Aqua Dragons to zabawka edukacyjna, która nie tylko nauczy odpowiedzialności naszego malucha. Dostarczy mu wiele emocji i wiedzy
Aqua Dragons – nasza opinia

Przyznam szczerze, że sama byłam ciekawa, co z tej naszej hodowli smoków nam wyjdzie. Dziś, po ponad miesięcu hodowania mogę śmiało nazwać się Matką Smoków 🙂
Nasza hodowla liczy bardzo dużo stworzonek, które dumnie pływają po akwarium. Ich obserwacja przynosi wiele frajdy i zdecydowanie wycisza rozbrykanego malucha.
Co ważne, a tego obawiałam się najbardziej, karma smoków nie uczula mojego alergika. Nie ma jakiegoś przykrego zapachu. Z akwarium również nie wydobywa się przykry zapach (a tego przy braku filtrowania wody się bałam), dzięki czemu smoki mogą stać w pokoju dziecka.
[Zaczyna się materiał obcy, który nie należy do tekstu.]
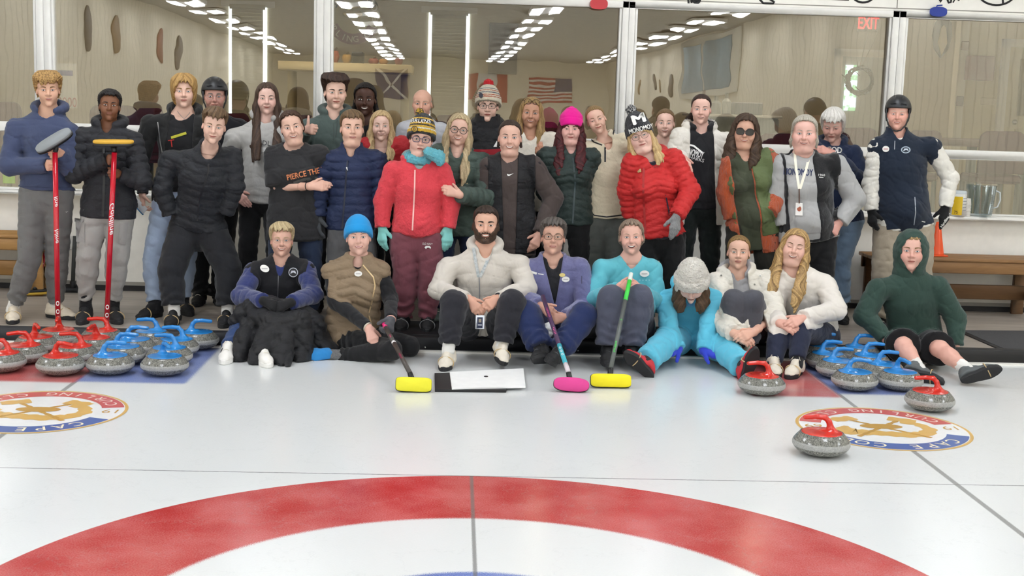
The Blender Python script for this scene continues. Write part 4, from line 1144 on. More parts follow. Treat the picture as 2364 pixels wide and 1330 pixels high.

Aqua Dragons to świetny pomysł na prezent dla dzieci, które chcą mieć zwierzątko. To doskonała lekcja odpowiedzialności i nauka dbania o swojego przyjaciela. Janek z chęcią karmi smoki, napowietrza je i codziennie obserwuje jak się rozwijają. Potrafi kilka minut spędzić przy akwarium i podziwiać jak się rozwijają. Nadał im nawet imiona i nie pytajcie mnie, jak je rozróżnia 🙂
Dużą frajdę miał, zanim smoki się wykluły. Codziennie, kilka razy podchodził do akwarium i sprawdzał czy już się wykluły.
Aqua Dragons to pierwszy test odpowiedzialności dziecka. Utrzymanie hodowli nie jest trudne i z pewnością każde dziecko sobie z tym poradzi. Taka hodowla nauczy dziecko odpowiedzialności i systematyczności.

To czy i jak długo przetrwa nasza hodowla zależy od tego, czy odpowiednio o nią dbamy i czy przestrzegamy wszystkich zasad – smoki muszą mieć odpowiednią wodę, dopływ światła i właściwą temperaturę, woda musi być regularnie dotleniana, a smoków nie można przekarmiać – zbyt duża ilość pokarmu sprawi, że woda będzie mętna, a jej odcień stanie się zielonkawy. Wówczas należy odczekać 2-3 dni do kolejnego karmienia, żeby smoki mogły spożyć pokarm znajdujący się w zbiorniku.
Podsumowując jeśli dziecko prosi Cię o zwierzę na prezent, z czystym sumieniem możesz podarować mu Aqua Dragons jako alternatywę!